Should truth-telling be brought into coincidence with the exercise of power, or should these activities be completely independent and kept separate?
Are they separable, or do they require one another?
These four questions about truth-telling as an activity:

  1. Who is able to tell the truth?
  2. About what?
  3. With what consequences?
  4. With what relation to power?    


These four questions seem to have emerged as philosophical problems towards the end of the Fifth Century around Socrates, especially through his confrontations with the Sophists about politics, rhetorics, and ethics. (FS pp. 169-173)
And we all know what finally happened to Socrates. 

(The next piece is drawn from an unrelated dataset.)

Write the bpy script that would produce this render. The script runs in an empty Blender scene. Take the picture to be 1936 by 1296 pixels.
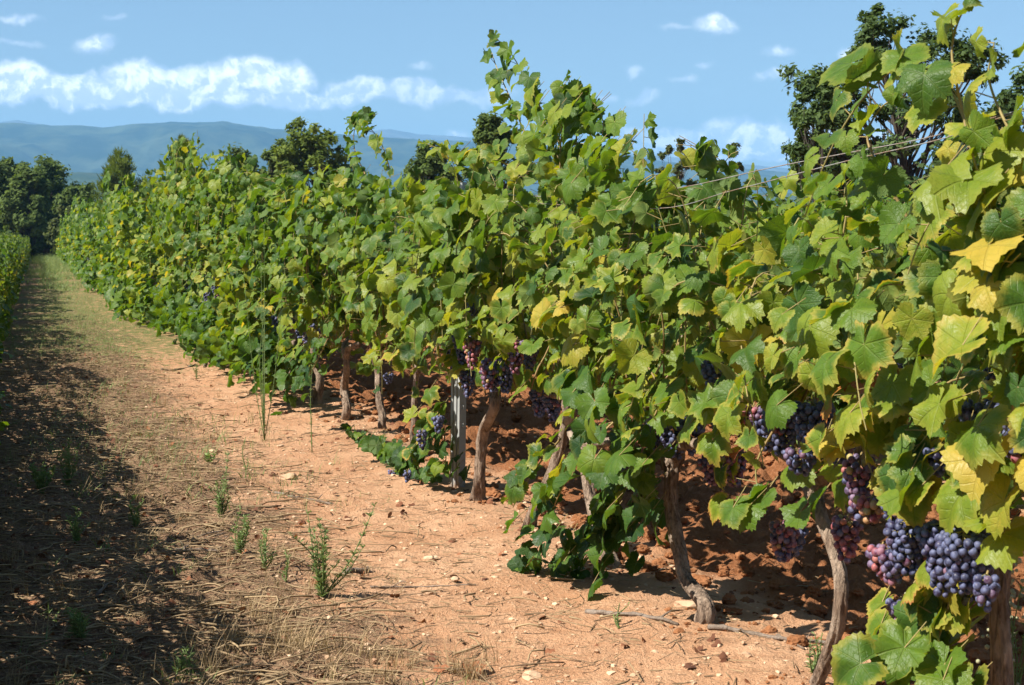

 And what is disturbing to me is that my tweets on Foucault's Panopticon have been picked up concerning Snowden's truth-telling of NSA surveillance (see a google search on Foucault + Snowden) but no one - NO ONE - is discussing Foucault's last works at the end of his life on parrhesia, or as Foucault calls it truth-telling, outlined in a series of talks at Berkeley in the early 1980's collected after his death from transcripts into the Semiotext(e) edition Fearless Speech.
Is this subject too frightening to touch? Are academics too scared? There are careerist academics who have made their career off Foucault's coattails. They have written dissertations on his work, books on his life, gotten tenure, prestigious chairs at universities all over the world and not one goddamn one of them has connected Edward Snowden to Foucault's work on truth-telling or the ancient Greek term parrhesia and the parrhesiastes!  This is 2500 years of critical tradition in the West, and only in the West, and no one is connecting these dots?